For about the past 15 years, new-age, digital bloviators and theorists have been bludgeoning us with the "democratizing" power of technology.
They've asserted (while flying in the face of reality) and with no evidence whatsoever, that "the consumer is in control." You need only to be awake and aware for about two-microseconds to realize how specious and stupid such blathering is.
Virtually every aspect of our lives is controlled by either a monopoly or an oligarchy. And the plutocratic concentration of wealth in our country is such that it makes the original Gilded Age, which lasted from about 1880-1929, look like a mere bubblegum pop overture to today's Wagnerian opera.
Putting that somewhat aside for a second, almost nothing in our world gets me more roiled than flying for business. (Our industry is run by an oligarchy of course. Something like 80% of the jobs are under the crushing thumb of just five publicly-traded companies.)
Though you're ostensibly a valued "member of the team"--agency propaganda insists on telling you that you matter, and we do get free ice-cream on Tuesdays--you are crammed into an oligarchy-controlled "carrier." Virtually every bit of airline-employed humanoid biomass is so angry and unhappy in their jobs that they either don't answer you with any courtesy or they flat out bark at you.
What's more, as aisles on planes have gotten narrower, my personal observation says that the hind-quarters of various flight attendants have become steadily more considerable. You are, therefore, "rumped," about forty times a flight.

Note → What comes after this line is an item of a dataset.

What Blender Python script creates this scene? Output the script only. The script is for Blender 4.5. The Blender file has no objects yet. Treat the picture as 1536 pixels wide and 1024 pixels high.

We are now one-hour and 23 minutes into my scheduled six-hour flight, already my back hurts, I am engaged in arm-rest warfare and my deep-vein-thrombosis is thinking "class-action suit."
Amid all this, what gets me most irked however, is the language inflation that every one of the aforementioned assails you with.
"Sit back, relax, and enjoy your flight," hasn't a shred of truth in it. You cannot really sit back (my seat doesn't recline), the constant rumping precludes relaxation and enjoyment is out of the question and certainly has no place on my spiritual timesheet.
Just now breakfast options were barked at me in a manner that would make a drill sergeant at Parris Island proud.
"EGGS, CHEESE AND FRUIT. GRANOLA AND YOGURT. WAFFLES WITH APPLE BITES," she yelled at my row.
"Are you speaking to me?" I plaintived.
"EGGS, CHEESE AND FRUIT. GRANOLA AND YOGURT. WAFFLES WITH APPLE BITES," she re-barked.
"I'll have the eggs," I said.
I was handed a two-inch by nine-inch plastic container that will wind up in the ocean or in a landfill one day. Or a whale's intestines. Inside there was one hard-boiled egg, cut in half, presumably by a rusty blade.
"You said eggs," I said to the tiptoeing maiden. "There is only one egg."
She gave me a look that could help re-constitute our melting ice-caps.
"You shouldn't say eggs, when you're offering just egg," I Kafka-ed.
"DO YOU WANT IT OR NOT," she said with the maternal kindness of Lizzie Borden.
I demurred. And tried to open the plasticine. The sticker that sealed the contraption shut had, of course, an ad on it. Today, everything has an ad on it.
The label said, "Savor the moment." By my approximation roughly 97% of all language is now devoid of meaning. Instead, it's dripping with deception.
I read somewhere that the average Yelp! review is 4.3 star out of 5. A B+. At five of the top universities in the US, Brown, Stanford, Harvard, Yale, Columbia and Cal, the average grade is 3.61 out of 4. A solid A.
So, Dean's List, Honors, A's themselves are without meaning or distinction or, even value.
Why is everything rated so great when everything is really so lousy? Why am I asked to savor plastic food encased in plastic packaging? Savor?
It's not hard for me to see a simple prevailing reality. As everything in our world disappoints, distresses or discomforts, we nonetheless rate it highly.
As for that label, I wonder if the people having breakfast backhanded onto their "tray-tables" would at least have a small smile if the copy said something slight more honest.
"Sorry about this. Corporate's mandated that breakfast cost no more that 79-cents."
If that were the case, I might still hate my egg, but at least I'd admire the airline's candor.